Am I bovvered ? Well yes, I am, without having a clue about how to change things. Do they need changing ? Yes they probably do. I’m old enough to be fascinated/horrified by World War Two; by Adolf Hitler’s insatiable need for power – not just in his own country, but over anybody who disagreed with him, or, worse still, just happened to be Jewish. Donald Trump got to be President through promising certain sections of the American population to “put America first”. Vladimir Putin [he of no shirt whilst sitting on a horse] boasts of inter-continental ballistic missiles which can hit anybody, anywhere. Trump [no horse, just silly hair] does the same, although I notice that the little fat North Korean guy – also with silly hair – has climbed off his nuclear threat high horse recently. These three really should take a look at something like “The World at War”. They should look at what humans can do to each other in the name of “nationalism”. I also think that there’s an element of nationalism in the thinking of those who voted to leave the European Union.

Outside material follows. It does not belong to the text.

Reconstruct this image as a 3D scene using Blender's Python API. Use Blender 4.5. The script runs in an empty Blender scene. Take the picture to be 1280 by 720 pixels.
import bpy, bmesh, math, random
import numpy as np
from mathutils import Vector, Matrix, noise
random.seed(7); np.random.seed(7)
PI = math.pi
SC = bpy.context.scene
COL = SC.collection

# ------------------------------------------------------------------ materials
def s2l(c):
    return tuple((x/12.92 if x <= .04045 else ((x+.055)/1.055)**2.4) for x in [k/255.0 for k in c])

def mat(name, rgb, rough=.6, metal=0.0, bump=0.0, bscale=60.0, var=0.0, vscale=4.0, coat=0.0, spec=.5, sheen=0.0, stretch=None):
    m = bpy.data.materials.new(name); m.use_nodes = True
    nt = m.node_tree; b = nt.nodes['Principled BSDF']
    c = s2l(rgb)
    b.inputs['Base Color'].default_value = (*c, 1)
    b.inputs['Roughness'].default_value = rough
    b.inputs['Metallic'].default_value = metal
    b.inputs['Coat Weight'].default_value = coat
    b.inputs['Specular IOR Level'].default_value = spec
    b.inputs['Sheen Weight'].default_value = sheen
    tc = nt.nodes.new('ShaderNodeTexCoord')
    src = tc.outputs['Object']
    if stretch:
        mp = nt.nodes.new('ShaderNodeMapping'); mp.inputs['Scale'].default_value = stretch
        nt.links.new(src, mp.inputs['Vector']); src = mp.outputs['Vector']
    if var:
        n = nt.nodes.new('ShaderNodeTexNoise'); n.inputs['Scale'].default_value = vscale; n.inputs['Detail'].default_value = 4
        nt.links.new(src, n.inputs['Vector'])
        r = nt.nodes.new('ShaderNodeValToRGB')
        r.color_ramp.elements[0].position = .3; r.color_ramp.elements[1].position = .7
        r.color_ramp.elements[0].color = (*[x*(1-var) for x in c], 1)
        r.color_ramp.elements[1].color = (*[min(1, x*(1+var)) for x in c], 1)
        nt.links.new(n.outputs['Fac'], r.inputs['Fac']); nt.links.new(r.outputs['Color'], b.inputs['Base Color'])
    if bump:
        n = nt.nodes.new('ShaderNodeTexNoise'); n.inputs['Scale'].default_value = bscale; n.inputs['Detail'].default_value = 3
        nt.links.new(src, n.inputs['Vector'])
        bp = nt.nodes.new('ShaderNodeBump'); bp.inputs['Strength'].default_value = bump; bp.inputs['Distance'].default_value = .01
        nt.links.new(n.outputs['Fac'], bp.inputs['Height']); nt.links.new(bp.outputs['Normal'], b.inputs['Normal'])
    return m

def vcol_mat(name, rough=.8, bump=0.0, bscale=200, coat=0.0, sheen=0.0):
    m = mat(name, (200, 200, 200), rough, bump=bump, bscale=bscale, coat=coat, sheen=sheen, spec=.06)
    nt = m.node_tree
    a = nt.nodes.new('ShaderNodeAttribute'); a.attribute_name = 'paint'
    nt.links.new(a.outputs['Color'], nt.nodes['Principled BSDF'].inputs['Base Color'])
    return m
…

Meanwhile, back in Wilmaland, all is good. She’s a remarkable dog who has obviously been part of a family in the past. Show her the lead, and she immediately sits and puts her head on one side so you can clip the lead on. God knows what has happened to her between then and now. Interestingly, Sheila, whilst watching Crufts on ‘t’ telly, saw that Clumber spaniels have exactly the same ears as Wilma. Same shape, same unique pattern of spots. So there’s a dash of pedigree in there somewhere. But for now, she’s happy and contented and is my constant shadow. So in the face of Russian assassins and Donald’s hair, that’s a Good Thing.